>> begin

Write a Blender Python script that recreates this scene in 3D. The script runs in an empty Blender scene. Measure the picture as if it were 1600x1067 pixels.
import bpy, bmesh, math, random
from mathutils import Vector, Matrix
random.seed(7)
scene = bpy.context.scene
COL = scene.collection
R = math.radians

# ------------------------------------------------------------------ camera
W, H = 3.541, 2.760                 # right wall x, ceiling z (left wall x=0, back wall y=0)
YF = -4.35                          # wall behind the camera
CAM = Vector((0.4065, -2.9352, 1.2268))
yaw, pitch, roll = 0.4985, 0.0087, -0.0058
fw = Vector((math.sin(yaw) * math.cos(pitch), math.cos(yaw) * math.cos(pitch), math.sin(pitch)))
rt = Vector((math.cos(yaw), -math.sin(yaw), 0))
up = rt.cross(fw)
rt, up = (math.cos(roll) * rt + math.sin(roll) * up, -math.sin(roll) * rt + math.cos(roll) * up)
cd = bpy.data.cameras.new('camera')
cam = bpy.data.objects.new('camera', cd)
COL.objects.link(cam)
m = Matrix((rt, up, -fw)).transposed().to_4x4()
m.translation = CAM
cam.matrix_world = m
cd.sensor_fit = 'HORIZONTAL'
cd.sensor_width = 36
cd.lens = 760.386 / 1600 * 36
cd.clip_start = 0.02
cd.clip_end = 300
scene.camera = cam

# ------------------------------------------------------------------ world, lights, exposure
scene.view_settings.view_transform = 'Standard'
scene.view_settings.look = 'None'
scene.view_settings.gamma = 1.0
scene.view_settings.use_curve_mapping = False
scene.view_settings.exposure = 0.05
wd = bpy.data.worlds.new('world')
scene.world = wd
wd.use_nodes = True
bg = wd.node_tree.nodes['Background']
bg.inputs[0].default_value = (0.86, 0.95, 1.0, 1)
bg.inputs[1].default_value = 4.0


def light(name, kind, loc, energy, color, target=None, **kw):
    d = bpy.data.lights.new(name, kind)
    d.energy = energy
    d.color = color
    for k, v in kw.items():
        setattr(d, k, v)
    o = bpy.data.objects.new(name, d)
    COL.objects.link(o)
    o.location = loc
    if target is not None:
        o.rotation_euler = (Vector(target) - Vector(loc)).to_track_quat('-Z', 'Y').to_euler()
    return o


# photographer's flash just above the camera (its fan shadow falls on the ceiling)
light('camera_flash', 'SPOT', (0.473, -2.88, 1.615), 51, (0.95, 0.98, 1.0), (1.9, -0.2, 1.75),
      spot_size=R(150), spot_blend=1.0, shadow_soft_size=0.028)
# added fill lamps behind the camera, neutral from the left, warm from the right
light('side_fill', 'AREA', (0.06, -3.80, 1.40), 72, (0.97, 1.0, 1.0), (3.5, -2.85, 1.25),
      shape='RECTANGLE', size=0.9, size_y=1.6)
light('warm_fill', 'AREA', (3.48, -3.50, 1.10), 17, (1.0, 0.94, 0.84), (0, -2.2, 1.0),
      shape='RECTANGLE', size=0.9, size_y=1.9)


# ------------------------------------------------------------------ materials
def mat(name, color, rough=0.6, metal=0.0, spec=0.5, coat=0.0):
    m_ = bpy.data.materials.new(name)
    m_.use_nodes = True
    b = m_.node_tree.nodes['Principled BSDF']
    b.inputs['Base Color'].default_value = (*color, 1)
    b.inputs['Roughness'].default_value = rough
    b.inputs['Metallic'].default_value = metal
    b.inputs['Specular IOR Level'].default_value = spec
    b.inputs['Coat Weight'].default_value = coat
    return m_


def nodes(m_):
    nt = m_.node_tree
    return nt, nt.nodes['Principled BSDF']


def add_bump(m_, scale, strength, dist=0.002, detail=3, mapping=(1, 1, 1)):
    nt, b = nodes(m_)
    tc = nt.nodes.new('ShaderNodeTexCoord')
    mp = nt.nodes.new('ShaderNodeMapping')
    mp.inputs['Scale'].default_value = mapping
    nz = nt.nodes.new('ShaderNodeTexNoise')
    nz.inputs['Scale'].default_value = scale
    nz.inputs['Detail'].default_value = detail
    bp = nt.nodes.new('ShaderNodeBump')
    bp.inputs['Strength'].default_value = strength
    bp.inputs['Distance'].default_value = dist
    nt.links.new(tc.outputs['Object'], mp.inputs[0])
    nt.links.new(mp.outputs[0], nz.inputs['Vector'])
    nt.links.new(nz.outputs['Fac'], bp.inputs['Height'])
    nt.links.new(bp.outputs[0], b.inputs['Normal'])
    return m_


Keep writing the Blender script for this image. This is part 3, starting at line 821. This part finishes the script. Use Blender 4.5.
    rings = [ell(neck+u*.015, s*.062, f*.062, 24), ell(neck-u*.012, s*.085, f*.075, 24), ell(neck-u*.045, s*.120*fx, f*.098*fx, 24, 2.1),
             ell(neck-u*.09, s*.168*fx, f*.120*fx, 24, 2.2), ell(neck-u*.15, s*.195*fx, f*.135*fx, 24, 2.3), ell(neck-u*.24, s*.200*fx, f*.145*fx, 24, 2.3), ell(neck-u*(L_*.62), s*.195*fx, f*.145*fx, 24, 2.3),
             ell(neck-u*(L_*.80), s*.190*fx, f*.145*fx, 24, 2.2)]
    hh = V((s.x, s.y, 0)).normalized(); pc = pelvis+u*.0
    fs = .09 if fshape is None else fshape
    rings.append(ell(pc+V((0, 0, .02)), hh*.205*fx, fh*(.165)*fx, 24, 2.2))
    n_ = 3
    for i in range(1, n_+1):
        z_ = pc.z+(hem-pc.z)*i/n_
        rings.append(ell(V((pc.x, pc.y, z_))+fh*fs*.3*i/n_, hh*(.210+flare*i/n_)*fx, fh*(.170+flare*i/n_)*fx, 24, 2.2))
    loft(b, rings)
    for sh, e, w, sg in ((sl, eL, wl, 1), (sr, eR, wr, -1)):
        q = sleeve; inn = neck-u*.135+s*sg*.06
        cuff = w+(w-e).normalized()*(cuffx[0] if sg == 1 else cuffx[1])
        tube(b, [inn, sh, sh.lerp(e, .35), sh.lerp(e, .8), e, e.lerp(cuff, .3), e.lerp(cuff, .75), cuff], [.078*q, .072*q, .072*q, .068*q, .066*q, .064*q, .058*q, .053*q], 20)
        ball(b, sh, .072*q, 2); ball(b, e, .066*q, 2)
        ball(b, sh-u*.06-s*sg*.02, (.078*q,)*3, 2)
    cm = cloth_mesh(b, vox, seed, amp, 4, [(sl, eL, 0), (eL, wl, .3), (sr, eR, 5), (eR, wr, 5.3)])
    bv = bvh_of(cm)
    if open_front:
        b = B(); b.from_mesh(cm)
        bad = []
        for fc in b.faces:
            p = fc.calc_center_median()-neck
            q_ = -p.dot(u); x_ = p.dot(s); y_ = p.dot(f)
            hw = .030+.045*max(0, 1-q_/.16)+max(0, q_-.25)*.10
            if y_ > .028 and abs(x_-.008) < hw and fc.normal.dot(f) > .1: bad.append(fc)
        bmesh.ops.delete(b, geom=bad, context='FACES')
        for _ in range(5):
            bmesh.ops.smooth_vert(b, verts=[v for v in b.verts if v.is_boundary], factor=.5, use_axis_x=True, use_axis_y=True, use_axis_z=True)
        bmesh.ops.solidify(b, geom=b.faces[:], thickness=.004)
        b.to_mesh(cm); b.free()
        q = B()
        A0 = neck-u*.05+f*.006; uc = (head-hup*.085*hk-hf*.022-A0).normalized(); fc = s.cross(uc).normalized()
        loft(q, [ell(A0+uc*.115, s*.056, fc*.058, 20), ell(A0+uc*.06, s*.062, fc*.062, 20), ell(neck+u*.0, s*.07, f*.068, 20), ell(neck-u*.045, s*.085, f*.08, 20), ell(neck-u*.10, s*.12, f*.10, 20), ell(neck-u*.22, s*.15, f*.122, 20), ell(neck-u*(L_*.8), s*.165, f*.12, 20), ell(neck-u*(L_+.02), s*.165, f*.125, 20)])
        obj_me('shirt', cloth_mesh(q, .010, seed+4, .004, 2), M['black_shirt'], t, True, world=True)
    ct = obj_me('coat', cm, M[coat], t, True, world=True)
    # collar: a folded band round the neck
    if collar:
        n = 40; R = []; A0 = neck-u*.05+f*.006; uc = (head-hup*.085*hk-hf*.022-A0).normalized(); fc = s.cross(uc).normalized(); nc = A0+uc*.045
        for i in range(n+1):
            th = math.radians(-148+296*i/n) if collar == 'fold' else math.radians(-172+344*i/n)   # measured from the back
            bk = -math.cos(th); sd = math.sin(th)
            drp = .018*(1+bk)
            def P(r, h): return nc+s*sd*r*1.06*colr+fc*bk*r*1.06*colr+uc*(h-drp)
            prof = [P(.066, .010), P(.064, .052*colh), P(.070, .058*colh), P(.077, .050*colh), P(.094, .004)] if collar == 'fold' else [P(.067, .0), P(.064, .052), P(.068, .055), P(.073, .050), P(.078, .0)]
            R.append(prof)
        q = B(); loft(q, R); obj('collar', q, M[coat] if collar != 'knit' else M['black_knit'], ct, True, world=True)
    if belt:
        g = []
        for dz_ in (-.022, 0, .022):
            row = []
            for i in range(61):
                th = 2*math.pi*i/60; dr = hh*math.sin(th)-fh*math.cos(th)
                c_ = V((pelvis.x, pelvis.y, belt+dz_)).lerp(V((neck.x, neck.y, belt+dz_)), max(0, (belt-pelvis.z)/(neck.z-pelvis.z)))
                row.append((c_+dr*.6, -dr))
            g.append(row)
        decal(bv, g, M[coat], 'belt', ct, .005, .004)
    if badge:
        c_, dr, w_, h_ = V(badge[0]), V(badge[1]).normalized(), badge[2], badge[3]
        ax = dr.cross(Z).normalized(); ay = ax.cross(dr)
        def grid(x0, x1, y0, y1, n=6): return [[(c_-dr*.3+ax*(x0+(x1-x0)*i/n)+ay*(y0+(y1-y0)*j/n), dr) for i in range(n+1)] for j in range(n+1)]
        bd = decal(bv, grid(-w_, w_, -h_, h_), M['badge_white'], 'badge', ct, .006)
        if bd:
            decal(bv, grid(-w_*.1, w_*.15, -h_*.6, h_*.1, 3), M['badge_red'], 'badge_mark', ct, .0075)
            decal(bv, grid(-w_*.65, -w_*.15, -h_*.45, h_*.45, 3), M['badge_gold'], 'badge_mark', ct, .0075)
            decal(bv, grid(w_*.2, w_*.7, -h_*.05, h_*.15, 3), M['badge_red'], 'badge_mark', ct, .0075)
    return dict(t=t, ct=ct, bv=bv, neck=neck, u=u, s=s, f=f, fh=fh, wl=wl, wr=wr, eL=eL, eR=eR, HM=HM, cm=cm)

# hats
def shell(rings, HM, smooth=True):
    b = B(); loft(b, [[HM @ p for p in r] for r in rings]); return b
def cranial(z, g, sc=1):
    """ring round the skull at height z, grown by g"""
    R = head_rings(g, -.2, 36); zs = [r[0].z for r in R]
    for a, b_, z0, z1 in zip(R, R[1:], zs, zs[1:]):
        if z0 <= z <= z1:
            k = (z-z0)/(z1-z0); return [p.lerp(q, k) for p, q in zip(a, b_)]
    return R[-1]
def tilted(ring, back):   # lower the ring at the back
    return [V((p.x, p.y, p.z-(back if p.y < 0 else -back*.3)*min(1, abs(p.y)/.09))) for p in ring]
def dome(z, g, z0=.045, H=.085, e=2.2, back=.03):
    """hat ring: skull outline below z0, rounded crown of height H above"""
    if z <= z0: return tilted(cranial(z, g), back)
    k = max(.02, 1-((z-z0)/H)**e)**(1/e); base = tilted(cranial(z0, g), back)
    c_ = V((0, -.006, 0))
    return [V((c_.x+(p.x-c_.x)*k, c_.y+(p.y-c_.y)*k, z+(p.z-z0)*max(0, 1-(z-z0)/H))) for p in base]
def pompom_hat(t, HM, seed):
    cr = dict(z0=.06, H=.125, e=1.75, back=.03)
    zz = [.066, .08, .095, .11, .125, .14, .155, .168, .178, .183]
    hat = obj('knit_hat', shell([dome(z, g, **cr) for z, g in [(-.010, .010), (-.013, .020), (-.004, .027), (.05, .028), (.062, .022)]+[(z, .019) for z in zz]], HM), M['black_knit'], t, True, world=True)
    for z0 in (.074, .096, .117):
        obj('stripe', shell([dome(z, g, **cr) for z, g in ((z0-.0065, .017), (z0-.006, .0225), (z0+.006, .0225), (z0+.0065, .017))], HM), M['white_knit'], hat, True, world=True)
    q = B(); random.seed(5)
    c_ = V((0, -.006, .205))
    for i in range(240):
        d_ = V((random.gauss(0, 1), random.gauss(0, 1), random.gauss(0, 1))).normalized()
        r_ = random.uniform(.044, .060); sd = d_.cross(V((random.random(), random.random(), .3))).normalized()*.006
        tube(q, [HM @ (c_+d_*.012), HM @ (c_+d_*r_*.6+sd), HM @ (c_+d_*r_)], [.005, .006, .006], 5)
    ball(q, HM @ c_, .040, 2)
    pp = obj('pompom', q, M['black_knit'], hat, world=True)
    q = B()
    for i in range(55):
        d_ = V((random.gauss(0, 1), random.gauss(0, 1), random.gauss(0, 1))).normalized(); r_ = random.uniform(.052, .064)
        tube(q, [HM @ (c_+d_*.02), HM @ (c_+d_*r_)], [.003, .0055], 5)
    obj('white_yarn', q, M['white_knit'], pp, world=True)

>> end

§ Task statement
Please copy, word for word, every line from the first line of the records through the line containing "R = math.radians", with both of those lines included and nothing else.

§ Full output
Write a Blender Python script that recreates this scene in 3D. The script runs in an empty Blender scene. Measure the picture as if it were 1600x1067 pixels.
import bpy, bmesh, math, random
from mathutils import Vector, Matrix
random.seed(7)
scene = bpy.context.scene
COL = scene.collection
R = math.radians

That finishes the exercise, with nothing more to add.